When asked what she looks for, Wheeler said, "We focus on brands and fabric materials when we are sourcing items. We prefer natural materials like linen, silk, hemp, organic cotton, etc. We also look at functionality: work boots, jeans, sweaters, puffer coats, windbreakers ... Functionality typically lasts longer in someone's closet and they are more likely to pick up over trends, from our experience."

While Poshmark has run smaller, more targeted holiday campaigns in the past, McCasland said that Secondhand Sunday is "our first concerted effort to change the cultural conversation around how people shop and gift during the holidays." The hope is that, instead of running out to buy new items as gifts, people will realize that it's acceptable and even preferable to source used items instead.
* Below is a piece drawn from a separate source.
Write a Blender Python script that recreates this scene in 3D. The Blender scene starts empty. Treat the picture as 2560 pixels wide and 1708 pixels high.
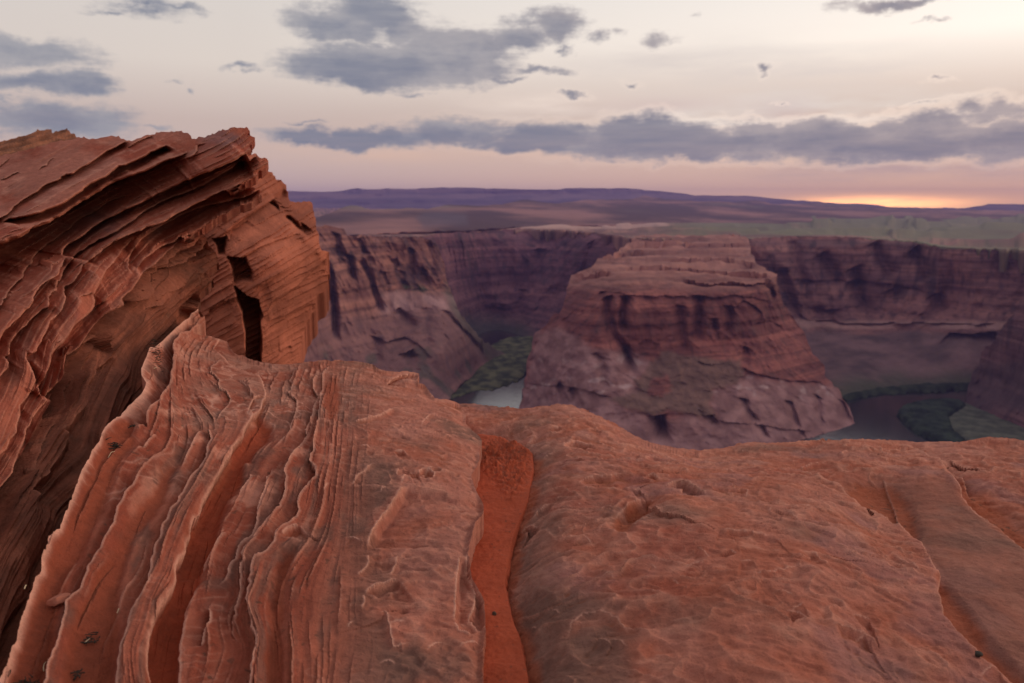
import bpy, math
import numpy as np
from mathutils import Vector

# ------------------------------------------------------------------ camera
W, H, F = 2560.0, 1708.0, 1991.0            # photo size and focal length in photo pixels
PITCH = math.radians(9.8)                   # the camera looks down; the eye is the world origin
SP, CP = math.sin(PITCH), math.cos(PITCH)
scene = bpy.context.scene
cam_data = bpy.data.cameras.new("camera")
cam = bpy.data.objects.new("camera", cam_data)
scene.collection.objects.link(cam)
cam.location = (0, 0, 0)
cam.rotation_euler = (math.pi / 2 - PITCH, 0, 0)
cam_data.sensor_width = 36.0
cam_data.lens = 36.0 * F / W
cam_data.clip_start = 0.05
cam_data.clip_end = 200000
cam_data.dof.use_dof = True
cam_data.dof.focus_distance = 2.9
cam_data.dof.aperture_fstop = 3.8
scene.camera = cam

def ray(u, v):
    """direction with unit depth along the view axis, in world axes"""
    u = np.asarray(u, float); v = np.asarray(v, float)
    a = (u - W / 2) / F
    b = -(v - H / 2) / F
    return np.stack([a, CP + b * SP, -SP + b * CP], -1)

# ------------------------------------------------------------------ world / sun / exposure
SUN_AZ, SUN_EL = math.radians(62), math.radians(16)
scene.view_settings.view_transform = 'Standard'
scene.view_settings.look = 'None'
scene.view_settings.exposure = 0.0
scene.view_settings.gamma = 1.0
scene.view_settings.use_curve_mapping = False

world = bpy.data.worlds.new("World")
scene.world = world
world.use_nodes = True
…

And they may discover Poshmark for the first time—an easily accessible website and app that allows you to search for specific styles, sizes, and brands.

Manish Chandra, company founder and CEO, said in a press release, "We want to promote and celebrate the idea that our sellers' virtual closets are the new must-see holiday storefronts, and invite consumers across the nation to choose secondhand, on Secondhand Sunday and all year long."

Whether you visit a local thrift store or go online to Poshmark, there's a world of used clothing out there that's just waiting to be worn. To choose that over new is a small yet meaningful act of environmental preservation. It says no to more production, more resource extraction, more exploitative labor practices in distant countries. It extends the lifespan of already created garments, reduces the number of clothes being discarded, and cuts down on the methane emitted when textiles break down in landfill.

So, really, you can't go wrong. Secondhand Sunday is a great idea that gets people off conventional shopping websites and out of malls while promoting circular fashion, waste reduction, and financial savings. Poshmark encourages people to participate and spread the word by using the #SecondhandSunday hashtag on social media.